Now is the time to put your story into motion. Take them on a journey from beginning to end. Build a flowchart showing how all the pieces move from one to the next. I like using the "Triad Principle" during this phase. This principle recognizes that people gravitate towards ideas presented in groups of three. So start with your three biggest pieces. Then build three pieces under each of those, and so on.

One of my favorite tricks during this phase is to use sticky notes so I can arrange and rearrange key elements easily. If necessary, you can deviate from the Triad Principle later, but it often proves to be the most efficient and effective communication method. Keep in mind that business is ultimately about relationships. You want people to feel like they know you. Graphics, pictures, and videos help with that. Your goal is to help them build a sense of who you are and what you stand for.

During this process, keep your language on their terms. Talk like they talk, not how you talk. Avoid lingo they don't use. Use metaphors and examples they would understand. Build an emotional bond, because the mind eventually follows the heart.

6) Trim It

One of the great benefits of TED Talks is that the presenters are forced to keep it short. It's also one of the greatest advantages of Twitter. You must be disciplined in your content creation.
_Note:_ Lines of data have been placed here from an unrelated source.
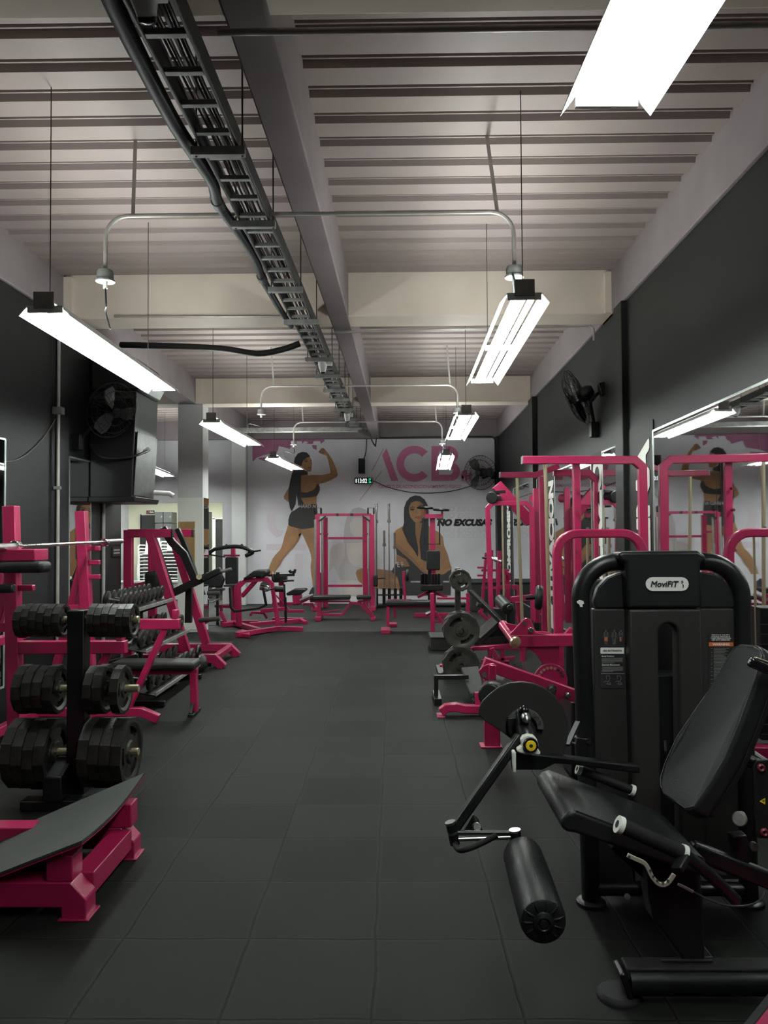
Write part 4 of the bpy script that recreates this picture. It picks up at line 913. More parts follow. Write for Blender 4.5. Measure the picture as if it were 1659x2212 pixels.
part('base_beam', MB().path([WZ(480, 1349, .05), WZ(506, 1346, .05), WZ(563, 1362, .05)], .07, .08, Z_), 'pink', t, .005)
part('base_beam', MB().path([WZ(540, 1349, .05), WZ(650, 1340, .05), WZ(660, 1346, .02)], .07, .08, Z_), 'pink', t, .005)
part('foot_block', MB().slab([WZ(512, 1371, .0), WZ(524, 1367, 0), WZ(541, 1372, 0), WZ(539, 1379, 0), WZ(520, 1377, 0)], (0, 0, .06)), 'pink', t, .006)
rod('gas_strut', t, (614, 1262, D + .3), (617, 1345, D + .3), 2.2, 'black_metal'); rod('gas_strut_body', t, (616, 1290, D + .3), (617.5, 1342, D + .3), 3, 'black_metal')
# calf machine / lever seat behind
D = 13.9
t = thing('seated_curl_machine', 'pink seat with black lever mechanism just before the printed leg of the mural', 'gym machine', (-1.9, 13.9, 0))
fpad('seat_pad', t, [(617, 1282), (634, 1273), (659, 1272), (662, 1276), (650, 1284), (620, 1287)], D - .1, .3)
fp('seat_post', t, [(642, 1285), (644, 1304)], D, 20, .12); fp('base_rail', t, [(588, 1304), (645, 1304), (668, 1292)], D, 6); rod('foot_roller', t, (648, 1297, D - .1), (676, 1285, D - .1), 3.4, 'steel')
fp('upright', t, [(608, 1255), (610, 1320)], D, 11); fp('lever_head', t, [(588, 1251), (620, 1250)], D - .15, 14, .16, 'black_metal')
fp('top_lever', t, [(578, 1243), (634, 1242), (634, 1233)], D - .2, 5, .05, 'black_metal'); fp('hook', t, [(625, 1232), (628, 1236), (636, 1236), (638, 1230)], D - .2, 5, .1, 'black_metal')
rod('lever_handle', t, (612, 1255, D - .3), (635, 1254, D - .3), 2, 'grip'); fp('chrome_link', t, [(589, 1236), (591, 1252)], D - .3, 2.2, None, 'chrome'); fp('roller_stand', t, [(600, 1236), (600, 1250)], D - .3, 7, None, 'vinyl')
fp('base_foot', t, [(617, 1308), (622, 1320), (657, 1320)], D - .1, 6); fp('rear_rail', t, [(655, 1305), (675, 1305), (679, 1313)], D + .3, 5); foot('foot_bar', t, 590, 657, D + .1, .1, .05)
fp('diagonal_brace', t, [(594, 1284), (613, 1304)], D - .1, 3)
# bench station on the right
D = 12.5
t = thing('bench_press_station', 'pink bench station with long black pad below the seated woman print', 'bench', (.2, 12.3, 0))
fpad('bench_pad', t, [(832, 1302), (838, 1299), (932, 1299), (932, 1308), (834, 1309)], D - .15, .32)
fp('frame_rail', t, [(836, 1311), (932, 1311)], D, 4.5, .07)
fp('leg', t, [(838, 1311), (838, 1352)], D - .1, 6.5); fp('leg', t, [(853, 1311), (853, 1335)], D + .6, 5.5); foot('foot_bar', t, 823, 843, D - .35, .4, .06); foot('foot_bar', t, 841, 857, D + .5, .3, .05)
fp('side_post', t, [(871.5, 1234), (875, 1296)], D + .3, 6); fp('side_rail', t, [(838, 1296.5), (889, 1296.5)], D + .3, 4.5)
part('round_pad', MB().cyl(W(877, 1243, D + .25), W(883, 1243, D + .25), .1, 18), 'vinyl', t, .02)
fp('upright', t, [(933, 1281), (935, 1372)], 11.95, 8.5); fp('upright', t, [(1010.5, 1281), (1011, 1345)], 12.4, 7.5); fp('cross_bar', t, [(944, 1292.5), (1008, 1292.5)], 12.4, 4.5)
part('roller_pad', MB().cyl(W(941, 1306, 12.2), W(1005, 1306, 12.2), .045, 16), 'vinyl', t, .012); fp('diagonal_brace', t, [(939, 1322), (958, 1346)], 12.0, 7)
fp('lower_rail', t, [(938, 1343), (972, 1343)], 12.0, 4); part('spring_lock', MB().cyl(W(920, 1327, 12.1), W(932, 1322, 12.1), .03, 8), 'steel', t)
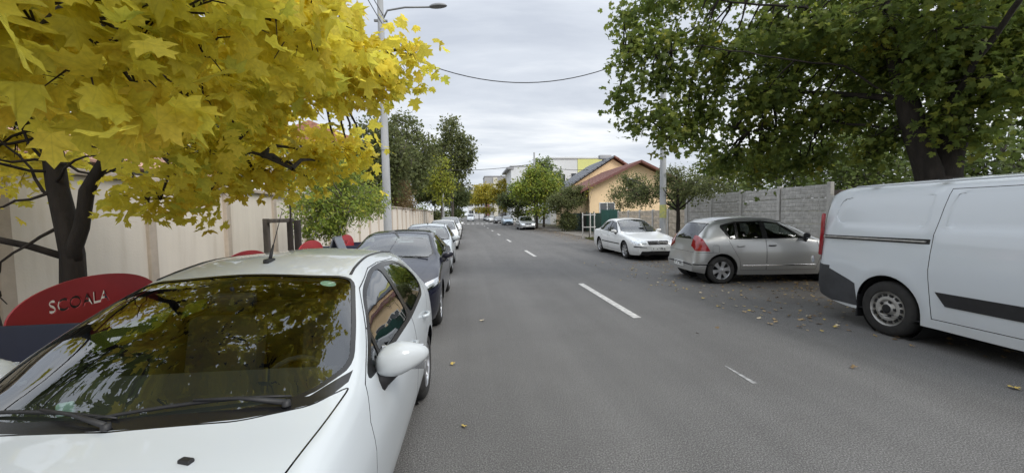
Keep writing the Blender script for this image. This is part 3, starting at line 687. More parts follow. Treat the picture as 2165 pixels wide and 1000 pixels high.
def seats(root, B, front_s, rear_s, seat_z=0.52, hw=0.36, steer_side=-1):
    for nm, s in (('seat', front_s), ):
        for sd in (1, -1):
            bm = bmesh.new(); y = B.L/2-s
            box(bm, (sd*hw, y+.22, seat_z-.10), (.48, .5, .16), None, .05)
            box(bm, (sd*hw, y-.10, seat_z+.26), (.46, .14, .62), Matrix.Rotation(R(14), 3, 'X'), .05)
            box(bm, (sd*hw, y-.22, seat_z+.66), (.26, .09, .19), Matrix.Rotation(R(10), 3, 'X'), .035)
            from_bm('seat', bm, M_SEAT, root, 40)
    bm = bmesh.new(); y = B.L/2-rear_s
    box(bm, (0, y+.2, seat_z-.10), (1.25, .5, .16), None, .05); box(bm, (0, y-.10, seat_z+.22), (1.25, .14, .55), Matrix.Rotation(R(18), 3, 'X'), .05)
    for sd in (1, -1): box(bm, (sd*.36, y-.2, seat_z+.58), (.25, .08, .16), None, .03)
    from_bm('rear_seat', bm, M_SEAT, root, 40)
    sx = steer_side*hw; ys = B.L/2-(front_s-0.55); bm = bmesh.new()
    M = Matrix.Translation((sx, ys, seat_z+.30)) @ Matrix.Rotation(R(-62), 4, 'X')
    ring = [M @ Vector((.185*math.cos(a*math.pi/10), .185*math.sin(a*math.pi/10), 0)) for a in range(21)]
    tube(bm, ring, .014, 6, False); tube(bm, [M @ Vector((-.18, 0, 0)), M @ Vector((.18, 0, 0))], .02, 5); tube(bm, [M @ Vector((0, 0, .0)), M @ Vector((0, 0, -.3))], .035, 6)
    from_bm('steering_wheel', bm, M_LINING, root)
def dashboard(root, B, s0, s1, z0, z1, hw):
    bm = bmesh.new(); y0, y1 = B.L/2-s0, B.L/2-s1; P = [(y0, z0), (y1-.05, z1), (y1, z1-.04), (y1+.06, z1-.35), (y0, z0-.2)]
    a = [bm.verts.new((-hw, y, z)) for y, z in P]; b = [bm.verts.new((hw, y, z)) for y, z in P]
    for i in range(len(P)): bm.faces.new((a[i], b[i], b[(i+1) % 5], a[(i+1) % 5]))
    bm.faces.new(a[::-1]); bm.faces.new(b); bmesh.ops.recalc_face_normals(bm, faces=bm.faces[:]); bmesh.ops.bevel(bm, geom=bm.edges[:], offset=.02, segments=2, affect='EDGES')
    from_bm('dashboard', bm, mat('dashboard_plastic', (0.035, 0.034, 0.033), 0.75, var=.2), root, 40)
def mirror_part(root, B, x, s, z, shell, size=(0.11, 0.075, 0.085), stalk=True):
    for sd in (1, -1):
        bm = bmesh.new(); bmesh.ops.create_uvsphere(bm, u_segments=20, v_segments=12, radius=1.0)
        for v in bm.verts:
            c = v.co
            for i_ in range(3): c[i_] = math.copysign(abs(c[i_])**0.78, c[i_])   # squarer shell
            if c.y < -0.30: c.y = -0.30+(c.y+.30)*0.10                            # flat back that holds the glass
            k = c.x*sd; tap = 1.0-0.42*max(0, k+.1)                               # outer end tapers and sweeps up
            if c.z < 0: c.z *= .80
            c.z = c.z*tap+0.22*k
            c.y = c.y*(1.0-.45*max(0, k))-.25*max(0, k)
            c.x *= size[0]; c.y *= size[1]; c.z *= size[2]
        mo = from_bm('side_mirror', bm, shell, root, 50, (sd*(x+size[0]*0.95), B.L/2-s, z))
        g = bmesh.new(); box(g, (0, -size[1]*.27, 0), (size[0]*1.62, .006, size[2]*1.45), None, .002); from_bm('mirror_glass', g, M_CHROME, mo)
        st = bmesh.new(); tube(st, [(-sd*size[0]*.45, 0.0, -size[2]*.5), (-sd*size[0]*.85, .012, -size[2]*1.15), (-sd*(size[0]*1.05), .03, -size[2]*1.9)], [.052, .046, .03], 8); from_bm('mirror_foot', st, M_BLACK, mo)
def handle(door, B, x, s, z, m, l=0.16, sd=1):
    if door is None: return
    bm = bmesh.new(); y = B.L/2-s
    tube(bm, [(sd*(x-.01), y+l/2, z), (sd*(x+.028), y+l*.32, z), (sd*(x+.03), y-l*.32, z), (sd*(x-.01), y-l/2, z)], [.012, .014, .014, .012], 6)
    from_bm('handle', bm, m, door)
def plate(root, c, rz, w=0.52, h=0.11, tilt=0.0, glyphs=True):
    bm = bmesh.new(); box(bm, (0, 0, 0), (w, 0.012, h), None, 0.004); p = from_bm('number_plate', bm, M_PLATE, root, None, c, (tilt, 0, rz))
    if glyphs:
        g = bmesh.new(); rg = random.Random(5)
        for k in range(7):
            if k == 1: continue
            x = -w*.36+w*.125*k
            for q in range(3): box(g, (x+rg.uniform(-.008, .008), -0.0075, rg.uniform(-.02, .02)), (rg.choice((.012, .03)), .002, rg.choice((.012, .05))))
        from_bm('plate_print', g, M_INK, p)
    return p

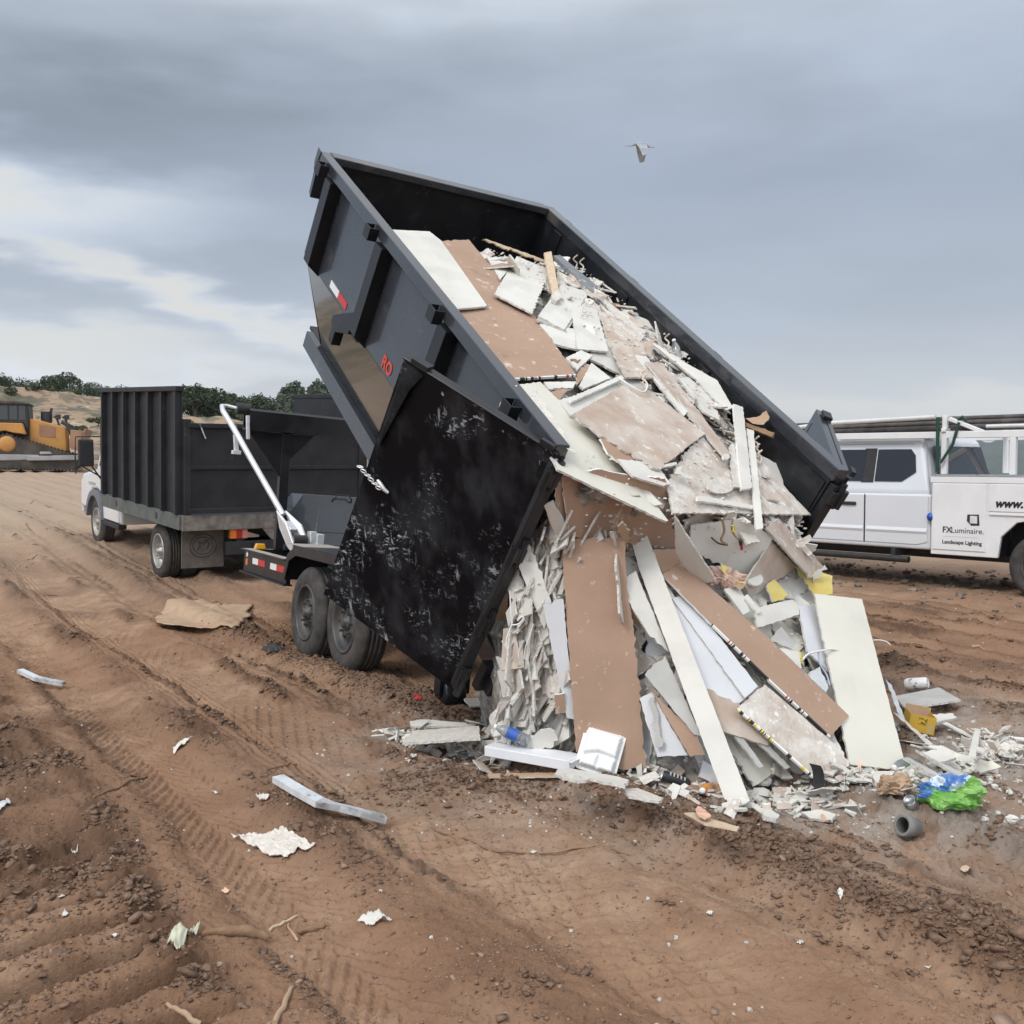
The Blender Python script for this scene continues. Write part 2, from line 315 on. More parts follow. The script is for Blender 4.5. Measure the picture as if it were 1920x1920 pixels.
# scratched inner face of the doors
def scratch_mat():
    m = bpy.data.materials.new('scratched_black'); m.use_nodes = True; t = m.node_tree; p = t.nodes['Principled BSDF']; L = t.links.new
    tcn = t.nodes.new('ShaderNodeTexCoord'); acc = None
    def nd(k, **kw):
        n = t.nodes.new(k)
        for a, b in kw.items(): setattr(n, a, b)
        return n
    def ma(op, a, b):
        n = nd('ShaderNodeMath', operation=op)
        for i, x in enumerate((a, b)):
            if isinstance(x, (int, float)): n.inputs[i].default_value = x
            else: L(x, n.inputs[i])
        return n.outputs[0]
    def layer(scale, rot, s, lo, hi, d=4):
        mp = nd('ShaderNodeMapping'); mp.inputs['Scale'].default_value = scale; mp.inputs['Rotation'].default_value = rot; L(tcn.outputs['Object'], mp.inputs[0])
        n = nd('ShaderNodeTexNoise'); n.inputs['Scale'].default_value = s; n.inputs['Detail'].default_value = d; n.inputs['Roughness'].default_value = .6; L(mp.outputs[0], n.inputs['Vector'])
        q = nd('ShaderNodeMapRange'); L(n.outputs[0], q.inputs[0]); q.inputs[1].default_value = lo; q.inputs[2].default_value = hi; return q.outputs[0]
    cover = layer((1, 1, 1), (0, 0, 0), 2.4, .49, .70, 4)
    for sc_, ro_, s_, lo_, hi_ in (((1, 1, .16), (.5, .2, 0), 44, .60, .69), ((.12, 1, 1), (.2, .75, .3), 40, .59, .68), ((.25, 1, 1), (.1, .5, 0), 70, .60, .70), ((1, .6, .02), (1.2, .1, .6), 26, .63, .66), ((.03, 1, 1), (.1, .6, 0), 24, .635, .665), ((.03, 1, 1), (.0, -.35, .4), 20, .65, .675)):
        a = layer(sc_, ro_, s_, lo_, hi_); acc = a if acc is None else ma('MAXIMUM', acc, a)
    spots = layer((1, 1, .6), (0, .3, 0), 15, .70, .74)
    f = ma('MULTIPLY', acc, cover); f = ma('MULTIPLY', f, .95); f = ma('MAXIMUM', f, ma('MULTIPLY', spots, .6))
    smear = ma('MULTIPLY', layer((1, 1, .5), (.6, .3, 0), 5, .46, .72, 5), .055)
    f = ma('ADD', f, smear)
    mx = nd('ShaderNodeMix', data_type='RGBA'); L(f, mx.inputs[0]); mx.inputs[6].default_value = (.0042, .0045, .0062, 1); p.inputs['Specular IOR Level'].default_value = .16; mx.inputs[7].default_value = (.52, .53, .56, 1)
    L(mx.outputs[2], p.inputs['Base Color'])
    q = nd('ShaderNodeMapRange'); L(f, q.inputs[0]); q.inputs[1].default_value = 0; q.inputs[2].default_value = .4; q.inputs[3].default_value = .36; q.inputs[4].default_value = .7; L(q.outputs[0], p.inputs['Roughness'])
    bn = nd('ShaderNodeBump'); bn.inputs['Strength'].default_value = .12; bn.inputs['Distance'].default_value = .01; L(f, bn.inputs['Height']); L(bn.outputs[0], p.inputs['Normal'])
    return m
SCRATCH = scratch_mat()
# ------------------------------------------------------------------ terrain
TS, TA = np.array([.835, .55]), np.array([-.55, .835])       # across and along the wheel tracks
def gbase(x, y):
    d = np.sqrt(x * x + y * y); azm = np.arctan2(x, y)
    left = 1 - sstep(-.10, .10, azm); left = np.where(y < 0, 0, left)
    zl = np.interp(d, [0, 11, 14, 16.5, 20, 51, 68, 400], [0, 0, .03, .13, .36, 1.20, 1.45, 1.45])
    zr = np.interp(d, [0, 10, 13, 20, 28, 60, 120, 400], [0, 0, .06, .10, 0, -6, -25, -40])
    z = zl * left + zr * (1 - left)
    z = z - .12 * np.exp(-(((x - .55) / .7) ** 2 + ((y - 9.6) / .8) ** 2)) - .045 * np.exp(-(((x + 1.75) / .5) ** 2 + ((y - 9.0) / .45) ** 2))
    return z
def ridge(s, s0, w): return np.exp(-((s - s0) / w) ** 2)
_tr = random.Random(4)
TRK = [(3.9 + .47 * i + _tr.uniform(-.12, .12), _tr.uniform(.035, .075), _tr.uniform(.022, .042)) for i in range(15)]
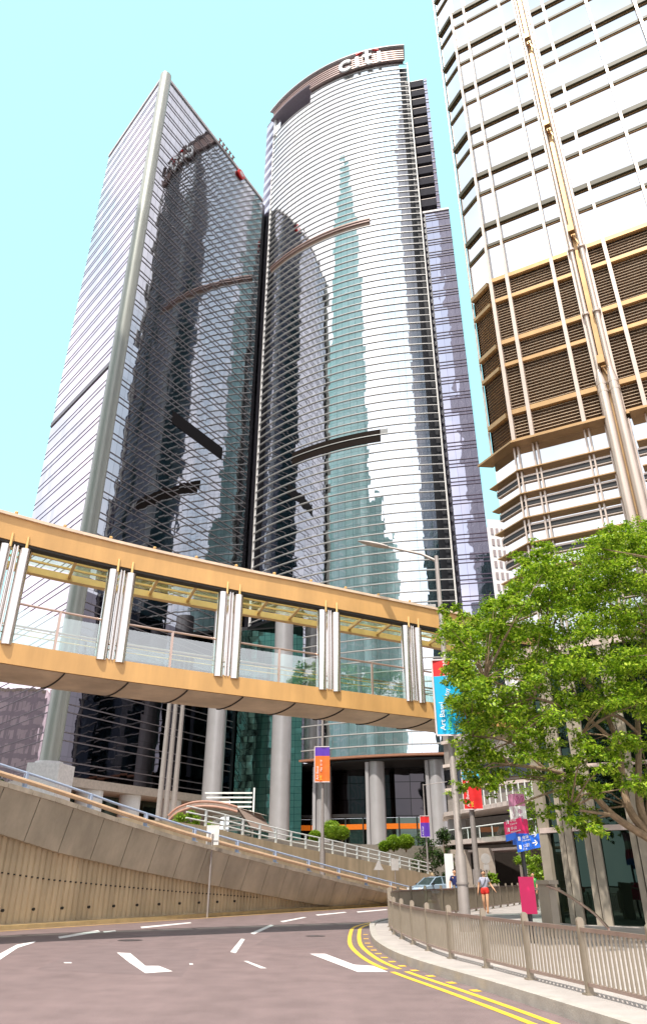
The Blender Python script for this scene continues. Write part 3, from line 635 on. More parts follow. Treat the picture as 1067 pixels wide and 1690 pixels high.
for i in range(len(zlv) - 1):
    for j in range(len(bays) - 1):
        if j == 3 or bays[j] > 13: continue
        mb = MB(); mb.sheet([kp(bays[j]), kp(bays[j + 1])], zlv[i] + .02, zlv[i + 1] - .02); mb.build('window', G_CK, ck)
    mb = MB(); mb.sheet([kp(14.8), kp(KW)], zlv[i], zlv[i + 1]); mb.build('window', G_CK, ck)
    mb = MB(); mb.sheet([kc(0), kc(CLn)], zlv[i] + .02, zlv[i + 1] - .02); mb.build('window', G_CK, ck)
mb = MB(); mb.sheet([kc(0), kp(0), kp(KW)], ZU, HT); mb.build('upper_glass', G_CK, ck)
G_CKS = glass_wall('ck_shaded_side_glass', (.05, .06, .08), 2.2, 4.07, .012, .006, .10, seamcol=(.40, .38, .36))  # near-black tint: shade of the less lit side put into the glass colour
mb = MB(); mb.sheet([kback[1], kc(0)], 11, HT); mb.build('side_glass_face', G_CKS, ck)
# mullions
for j, t in enumerate(bays[:-3]):
    if t in (3.97, 4.75): wdt = .10
    else: wdt = .13
    mb = MB(); mb.prism([kp(t - wdt / 2, .30), kp(t + wdt / 2, .30), kp(t + wdt / 2, .01), kp(t - wdt / 2, .01)], ZT + .1, ZU + 10)
    mb.prism([kp(t - wdt / 2 - .02, .34), kp(t + wdt / 2 + .02, .34), kp(t + wdt / 2 + .02, .0), kp(t - wdt / 2 - .02, .0)], ZC + .2, ZT + .1)
    mb.build('mullion', M_['ckw'], ck)
for tt in (0.0,):
    mb = MB(); mb.tube([(*kc(tt, .1), z) for z in (ZC, ZU + 10)], .05, 10); mb.build('edge_pipe', M_['ckw'], ck, smooth=True)
# paired spandrel bars
def hbars(z, depth, h, m, nm, gap=.07):
    for a, b in ((gap, 3.97 - gap), (4.75 + gap, 26.3)):
        mb = MB(); mb.prism([kp(a, depth), kp(b, depth), kp(b, .01), kp(a, .01)], z, z + h); mb.build(nm, m, ck)
    mb = MB(); mb.prism([kc(.12, depth), kc(CLn - .12, depth), kc(CLn - .12, .01), kc(.12, .01)], z, z + h); mb.build(nm, m, ck)
for z in zlv[1:] + [ZU + PT_]:
    hbars(z, .15, .30, M_['darkbar'], 'sunshade_bar'); hbars(z - 1.38, .09, .18, M_['darkbar'], 'sill_bar')
    hbars(z - .06, .03, .03, M_['tan'], 'bar_reflection_line'); hbars(z - 1.38 - .07, .05, .04, M_['tan'], 'bar_reflection_line')  # thin strips stand in for the reflected outline below each bar
# louvre zone
mb = MB(); mb.sheet([kc(0, -.1), kp(0, -.1), kp(KW, -.1)], ZC + .1, ZT + .05); mb.build('louvre_backing', mat('louvre_dark', (.14, .10, .07), .7), ck)
zl = [ZT, 27.16, 24.45, 23.1, 20.35, ZC + .15]
for i, z in enumerate(zl): hbars(z, .26, .24 if i % 2 == 0 else .20, M_['tan'], 'louvre_rail', gap=.0)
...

Take at least three passes with the specific goal of eliminating unnecessary paragraphs, sentences, and words. Trim, trim, and trim some more. Where possible, replace your words with graphic images.

7) Test It

When I first started my speaking career, I was encouraged to give my speeches over and over again in front of a mirror. When you have to say things out loud, they often sound very different than they sound in your brain. You stumble over things. Change them. If you accidentally say things a little differently, consider them as improvements. After you've heard yourself often enough, it's time to go find another listener or two. Talk them through it. See how they react. Watch where their focus goes fuzzy or where they stumble. Ask them what's missing or confusing? Then, and only then, are you ready to go live.

Once you have taken these seven steps, you'll find that your storyteller website does the job you were hoping for. And, it is here that I can take a quote from the movie Field of Dreams. "If you build it, they will come!"